As of mid-2026, Canada's real estate market continues to challenge many prospective retirees with its high prices and rising costs of homeownership. For Canadians evaluating retirement options, especially those considering relocating abroad like to Cyprus, understanding these trends is crucial.

Recent data shows that average Canadian home prices remain elevated. The Canadian Real Estate Association (CREA) reported that the national average price for a home in early 2026 sits around CAD 720,000. This is despite a moderate cooling from peaks seen in previous years brought on by interest rate increases. In major urban centres like Toronto and Vancouver, prices hover significantly higher, often exceeding CAD 1 million for detached homes. These figures are a steep barrier for many retirees living on fixed incomes or modest pensions.

Homeownership costs in Canada extend beyond price tags. Property taxes vary by province but reach upwards of 1% of assessed value annually, combined with rising utility and maintenance expenses. Additionally, Canadian retirees face income and pension taxes which, depending on the province, can reduce net income. For example, Ontario's combined marginal tax rate on eligible pension income can exceed 30%, reducing disposable retirement funds.

Climate is another consideration. Much of Canada experiences cold winters with snow lasting several months, impacting lifestyle and health. Lower temperatures increase heating costs, which add to monthly budgets.

In contrast, Cyprus offers compelling financial and lifestyle advantages. Property prices in Cyprus are markedly lower; average home prices range from EUR 150,000 to EUR 300,000 depending on location and property size, presenting affordable alternatives for retirees desiring ownership in a Mediterranean setting. The cost of living in Cyprus is also generally lower than in Canada, particularly for groceries, transportation, and healthcare services.

Tax-wise, Cyprus retirees benefit from favourable rates. Pension income may be taxed at a flat rate of 5% after a generous exemption, significantly less than typical Canadian pension tax rates. Property taxes in Cyprus are generally modest, typically well below 0.5% annually.

The island's Mediterranean climate offers retirees approximately 340 days of sunshine each year, mild winters, and limited rainfall. This climate supports outdoor lifestyles and reduces the need for high heating expenses common in Canadian winters.

Healthcare quality in Cyprus is good and affordable, with both public and private options available. Although Canada's healthcare system is robust, wait times for certain procedures can be extended and access varies by province. Cyprus offers private health services at a fraction of Canadian costs, often with shorter wait times.
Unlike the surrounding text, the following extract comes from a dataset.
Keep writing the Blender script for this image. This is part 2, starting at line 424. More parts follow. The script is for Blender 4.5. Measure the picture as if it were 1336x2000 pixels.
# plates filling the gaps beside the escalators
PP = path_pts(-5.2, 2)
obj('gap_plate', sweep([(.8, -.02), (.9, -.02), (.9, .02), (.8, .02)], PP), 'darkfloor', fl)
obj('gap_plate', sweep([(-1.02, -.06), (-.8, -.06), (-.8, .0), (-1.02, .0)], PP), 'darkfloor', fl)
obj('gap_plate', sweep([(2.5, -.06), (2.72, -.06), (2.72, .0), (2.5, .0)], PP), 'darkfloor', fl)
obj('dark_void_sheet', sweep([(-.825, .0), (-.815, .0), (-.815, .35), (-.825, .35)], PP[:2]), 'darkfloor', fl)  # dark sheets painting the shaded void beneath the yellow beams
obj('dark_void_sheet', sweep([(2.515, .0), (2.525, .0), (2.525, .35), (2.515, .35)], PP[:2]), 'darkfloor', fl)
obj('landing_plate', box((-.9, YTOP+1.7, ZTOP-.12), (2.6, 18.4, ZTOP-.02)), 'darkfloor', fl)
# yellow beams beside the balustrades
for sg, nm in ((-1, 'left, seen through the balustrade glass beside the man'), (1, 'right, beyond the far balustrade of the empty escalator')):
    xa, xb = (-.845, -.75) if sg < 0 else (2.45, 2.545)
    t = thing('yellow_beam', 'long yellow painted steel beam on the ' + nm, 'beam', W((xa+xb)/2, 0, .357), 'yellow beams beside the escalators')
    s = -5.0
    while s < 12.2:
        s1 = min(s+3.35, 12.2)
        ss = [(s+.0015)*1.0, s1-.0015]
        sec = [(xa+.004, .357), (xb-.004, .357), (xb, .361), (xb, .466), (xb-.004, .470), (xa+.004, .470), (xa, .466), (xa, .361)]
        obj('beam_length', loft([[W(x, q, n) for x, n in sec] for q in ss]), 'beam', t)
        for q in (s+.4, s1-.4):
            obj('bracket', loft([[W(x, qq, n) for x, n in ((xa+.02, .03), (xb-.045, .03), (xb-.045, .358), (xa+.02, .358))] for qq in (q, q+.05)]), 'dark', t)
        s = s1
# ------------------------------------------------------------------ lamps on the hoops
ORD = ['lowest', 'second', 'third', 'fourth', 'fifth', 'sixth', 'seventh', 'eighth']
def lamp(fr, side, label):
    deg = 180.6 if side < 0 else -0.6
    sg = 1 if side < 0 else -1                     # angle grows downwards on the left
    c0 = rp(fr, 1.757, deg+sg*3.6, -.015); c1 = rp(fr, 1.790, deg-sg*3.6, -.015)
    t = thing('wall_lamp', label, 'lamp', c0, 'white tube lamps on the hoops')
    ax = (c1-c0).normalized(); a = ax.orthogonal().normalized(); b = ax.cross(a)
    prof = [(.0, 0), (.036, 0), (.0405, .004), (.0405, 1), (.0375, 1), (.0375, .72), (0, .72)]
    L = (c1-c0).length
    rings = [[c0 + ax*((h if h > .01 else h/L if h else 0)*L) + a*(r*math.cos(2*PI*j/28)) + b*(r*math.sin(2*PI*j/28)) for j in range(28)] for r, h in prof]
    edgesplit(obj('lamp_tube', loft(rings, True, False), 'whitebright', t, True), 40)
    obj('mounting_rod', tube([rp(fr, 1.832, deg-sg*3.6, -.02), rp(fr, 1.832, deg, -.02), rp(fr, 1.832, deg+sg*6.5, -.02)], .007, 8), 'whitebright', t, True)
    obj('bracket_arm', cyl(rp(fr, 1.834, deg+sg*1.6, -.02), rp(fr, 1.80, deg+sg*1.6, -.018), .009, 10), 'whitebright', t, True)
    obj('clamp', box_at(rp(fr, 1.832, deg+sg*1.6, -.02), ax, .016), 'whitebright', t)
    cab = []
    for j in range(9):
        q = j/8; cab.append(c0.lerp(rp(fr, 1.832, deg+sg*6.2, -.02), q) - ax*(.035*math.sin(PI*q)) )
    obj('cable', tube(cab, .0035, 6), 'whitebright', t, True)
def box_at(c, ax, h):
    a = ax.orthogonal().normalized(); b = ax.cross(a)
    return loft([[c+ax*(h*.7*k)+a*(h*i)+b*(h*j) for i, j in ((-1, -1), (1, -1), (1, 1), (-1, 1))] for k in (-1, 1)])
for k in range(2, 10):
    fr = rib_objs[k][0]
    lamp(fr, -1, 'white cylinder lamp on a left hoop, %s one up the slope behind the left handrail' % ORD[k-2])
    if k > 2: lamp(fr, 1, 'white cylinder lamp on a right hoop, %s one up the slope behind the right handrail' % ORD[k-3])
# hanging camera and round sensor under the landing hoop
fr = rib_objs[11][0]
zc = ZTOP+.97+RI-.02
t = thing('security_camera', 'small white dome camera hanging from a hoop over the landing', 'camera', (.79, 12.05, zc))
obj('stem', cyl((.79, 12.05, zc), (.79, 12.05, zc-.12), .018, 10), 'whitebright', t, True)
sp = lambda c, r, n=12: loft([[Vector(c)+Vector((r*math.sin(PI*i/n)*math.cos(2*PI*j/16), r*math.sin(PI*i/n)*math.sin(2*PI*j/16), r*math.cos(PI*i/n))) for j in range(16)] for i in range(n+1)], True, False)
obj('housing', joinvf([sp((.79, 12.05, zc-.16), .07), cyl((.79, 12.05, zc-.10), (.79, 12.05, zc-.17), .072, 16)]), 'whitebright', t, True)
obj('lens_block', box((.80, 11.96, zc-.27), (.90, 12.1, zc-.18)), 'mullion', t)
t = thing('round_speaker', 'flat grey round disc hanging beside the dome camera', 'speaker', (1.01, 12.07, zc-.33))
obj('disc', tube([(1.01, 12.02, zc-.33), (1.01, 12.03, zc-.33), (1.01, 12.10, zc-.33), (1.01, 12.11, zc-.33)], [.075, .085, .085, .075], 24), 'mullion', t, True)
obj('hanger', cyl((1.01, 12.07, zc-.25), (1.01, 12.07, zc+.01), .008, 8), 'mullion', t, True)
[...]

Residency for Canadian retirees in Cyprus is simplified through the government's various visa programs designed to attract foreign retirees. This relative ease contrasts with some complexities of maintaining Canadian residency and navigating property ownership costs.

Overall, for Canadian retirees weighing relocation, Cyprus's lower housing costs, favourable tax structure, warm climate, and accessible healthcare offer a compelling alternative to enduring the financial strain and colder climate of Canadian retirement.